Building Umari

Motivation

Reasoning models excel at planning—decomposing "book a flight to NYC" into search, filter, and purchase steps. But executing these plans requires grounding actions to pixel coordinates, which is fundamentally different.

Planning is discrete and semantic: decide what to click. Grounding is continuous and spatial: find where to click. Using a reasoning model for both wastes compute on the grounding task, which doesn't benefit from chain-of-thought.

The cost compounds quickly. Vision models process screenshots as tiles—a 1920×1080 screen is ~1000 tokens. For a 100-step workflow, this costs $3-9 without caching. At scale, repeatedly calling a reasoning model for coordinate prediction becomes prohibitively expensive.

Architecture

The system decomposes into two specialized models:

Planning: Vision-language model generates semantic actions from screenshots
Grounding: Specialized model maps semantic actions to pixel coordinates

Given a screenshot $$s_t$$ and history $h_t = \{(s_i, a_i)\}_{i=0}^{t-1}$ , the planner outputs action $$a_t$$ :

$ a_t = \pi_{\text{plan}}(s_t, h_t) $

The grounding model converts semantic actions to coordinates:

$ (x, y) = \pi_{\text{ground}}(s_t, a_t) $

Example output:

{
  "action": "click",
  "target": "Submit button",
  "coordinates": [834, 672],
  "confidence": 0.94
}

Cost Analysis

Vision-language models tile screenshots for processing. A 1920×1080 screen generates 6 tiles at 170 tokens each:

$ T_{\text{image}} = \lceil \frac{w}{512} \rceil \times \lceil \frac{h}{512} \rceil \times 170 $

For a 100-step workflow:

Metric	Without Caching	With Caching
Cost	$3.20–$9.40	$0.32–$0.94
Latency per action	2–5 seconds	10–50ms
Total time	3–8 minutes	1–5 seconds

Optimization strategy: cache UI elements between actions and route simple interactions directly to the grounding model. UI state changes slowly—most elements remain at fixed coordinates across consecutive actions.

Training

The grounding model is trained via GRPO (Group Relative Policy Optimization) with binary rewards:

$ R(s, a, \hat{c}) = \begin{cases} 1 & \text{if } \|\hat{c} - c_{\text{true}}\|_2 < \tau \\ 0 & \text{otherwise} \end{cases} $

where $\hat{c}$ is the predicted coordinate, $c_{\text{true}}$ is the ground truth, and $\tau$ is the hit threshold.

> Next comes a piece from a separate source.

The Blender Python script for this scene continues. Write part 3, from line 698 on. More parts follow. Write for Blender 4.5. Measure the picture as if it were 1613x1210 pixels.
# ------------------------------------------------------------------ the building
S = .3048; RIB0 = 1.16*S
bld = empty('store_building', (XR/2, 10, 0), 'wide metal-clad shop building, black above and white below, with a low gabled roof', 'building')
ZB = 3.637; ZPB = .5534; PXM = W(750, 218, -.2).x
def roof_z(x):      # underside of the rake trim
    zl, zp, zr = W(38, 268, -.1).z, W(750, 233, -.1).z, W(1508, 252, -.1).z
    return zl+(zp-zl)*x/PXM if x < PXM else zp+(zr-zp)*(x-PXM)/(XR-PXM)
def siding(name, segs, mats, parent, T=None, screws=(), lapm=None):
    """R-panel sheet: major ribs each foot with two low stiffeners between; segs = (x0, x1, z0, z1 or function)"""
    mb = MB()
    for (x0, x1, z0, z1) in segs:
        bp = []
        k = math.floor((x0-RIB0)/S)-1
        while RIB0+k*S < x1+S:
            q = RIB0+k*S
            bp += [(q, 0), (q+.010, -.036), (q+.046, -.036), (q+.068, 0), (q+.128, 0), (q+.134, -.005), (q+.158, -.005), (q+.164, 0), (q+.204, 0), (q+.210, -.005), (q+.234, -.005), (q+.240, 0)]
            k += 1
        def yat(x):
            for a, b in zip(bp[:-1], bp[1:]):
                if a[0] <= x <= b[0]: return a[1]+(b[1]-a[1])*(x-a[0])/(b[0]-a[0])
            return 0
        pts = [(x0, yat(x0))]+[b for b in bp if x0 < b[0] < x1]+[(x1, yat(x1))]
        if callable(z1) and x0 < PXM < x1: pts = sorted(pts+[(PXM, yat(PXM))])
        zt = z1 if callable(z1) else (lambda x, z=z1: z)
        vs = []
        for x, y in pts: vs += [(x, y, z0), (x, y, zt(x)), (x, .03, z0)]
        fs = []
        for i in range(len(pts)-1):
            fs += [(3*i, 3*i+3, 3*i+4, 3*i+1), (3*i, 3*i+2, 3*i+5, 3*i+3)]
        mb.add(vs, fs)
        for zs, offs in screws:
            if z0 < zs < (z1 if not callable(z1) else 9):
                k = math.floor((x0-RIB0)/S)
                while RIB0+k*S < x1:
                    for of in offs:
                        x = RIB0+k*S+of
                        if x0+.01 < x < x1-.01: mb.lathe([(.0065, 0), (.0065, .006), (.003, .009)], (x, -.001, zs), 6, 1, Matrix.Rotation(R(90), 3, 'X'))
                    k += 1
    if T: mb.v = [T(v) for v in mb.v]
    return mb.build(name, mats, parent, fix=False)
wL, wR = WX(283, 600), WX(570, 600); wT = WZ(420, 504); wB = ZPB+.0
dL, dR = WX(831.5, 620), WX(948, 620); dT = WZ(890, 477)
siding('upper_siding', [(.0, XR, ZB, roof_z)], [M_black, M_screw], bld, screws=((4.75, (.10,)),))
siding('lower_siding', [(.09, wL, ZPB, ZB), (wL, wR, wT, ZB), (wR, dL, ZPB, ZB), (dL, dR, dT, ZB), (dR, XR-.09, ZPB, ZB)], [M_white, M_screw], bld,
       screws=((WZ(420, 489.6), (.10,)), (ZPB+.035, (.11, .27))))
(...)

Training uses trajectory augmentation: one recorded workflow generates multiple training samples by varying UI states and timing. For a trajectory of length $$n$$ , we extract $$O(n^2)$$ sub-trajectories as training data.

Adaptive Routing

For simple UIs, the grounding model executes directly without planning. We route to the planner only when confidence is low:

$ \text{use\_planner} = \begin{cases} \text{true} & \text{if } H(p_{\text{ground}}) > \theta \text{ or } \max(p_{\text{ground}}) < \gamma \\ \text{false} & \text{otherwise} \end{cases} $

where $$H(p)$$ is the entropy of the grounding model's coordinate distribution, $\theta$ is the entropy threshold, and $\gamma$ is the confidence threshold.

This achieves ~50ms latency on simple actions (A100), escalating to 2-5s only for ambiguous cases.

Future Work

Current implementation processes discrete states. Moving to streaming would enable continuous perception-action loops at 5-10 Hz, handling dynamic interactions (drag, hover, scroll) more naturally.

For repeated workflows, policy distillation can compile trajectories into specialized models:

$ \pi_{\text{task}}(s) = \arg\min_{\pi} \mathbb{E}_{s \sim \mathcal{D}_{\text{task}}} \left[ \text{KL}(\pi(s) \| \pi_{\text{plan}}(s)) \right] $

This converts the planner from runtime dependency to training-time teacher, enabling local execution of routine tasks.

Related Work

He, Y., Jin, J., & Liu, P. (2025). Efficient Agent Training for Computer Use. arXiv preprint arXiv:2505.13909.

Yang, Y., Li, D., Dai, Y., Yang, Y., Luo, Z., Zhao, Z., Hu, Z., Huang, J., Saha, A., Chen, Z., Xu, R., Pan, L., Xiong, C., & Li, J. (2025). GTA1: GUI Test-time Scaling Agent. arXiv preprint arXiv:2507.05791.